What are our options? First and foremost we should enter into a meaningful dialogue with the Sri Lankan Government for rehabilitation of Tamils and rebuilding of the northern districts. For this we should make available aid on an even more liberal scale than is being done in Afghanistan. The suggestions given by me to President Venkatraman are still valid and we should implement them. We should make it clear to the Sri Lankans that we believe that in the terms of the Thirteenth Amendment of the Constitution, within the overall ambit of the constitutional provision that Sri Lanka is a unitary state, the devolution of powers to the provinces must be done meaningfully, speedily and in the right spirit. If devolution is done then there would be a good case to argue that Jaffna Tamils do not have any grounds of grievance because both in intent and deed the Sri Lankan Government is keen to empower them to the maximum degree possible.

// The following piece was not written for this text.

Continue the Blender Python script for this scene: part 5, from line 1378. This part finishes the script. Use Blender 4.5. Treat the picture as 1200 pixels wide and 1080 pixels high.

We have already lost Nepal to the Maoists and the Chinese despite the fact that Hindu and Buddhists in Nepal are so intrinsically a part of India that the two countries should actually breathe as one. This is because we have no policy towards Nepal. We are repeating the same mistake in Sri Lanka. The United States still has the Monroe Doctrine whereby there is a cordon sanitaire into which no third country can step. We do not have the advantage of a vast sea surround which protects continental America from the rest of the world. However, there are certain things on which we cannot compromise and that includes keeping Sri Lanka within the Indian zone of influence. As I have already stated there have been two armed interventions by India in Sri Lanka and to protect our interests there this is an option which must be available to us and of which the Sri Lankan Government must be aware. Economic and foreign policy ties between India and Sri Lanka must be very strong, but India must lay down the bottom line which can be transgressed by Sri Lanka only at peril. Will we ever have a government strong enough to do this? It is India’s interests which must govern our foreign policy and certainly the compulsions of Tamil politics cannot drive our policy towards Sri Lanka.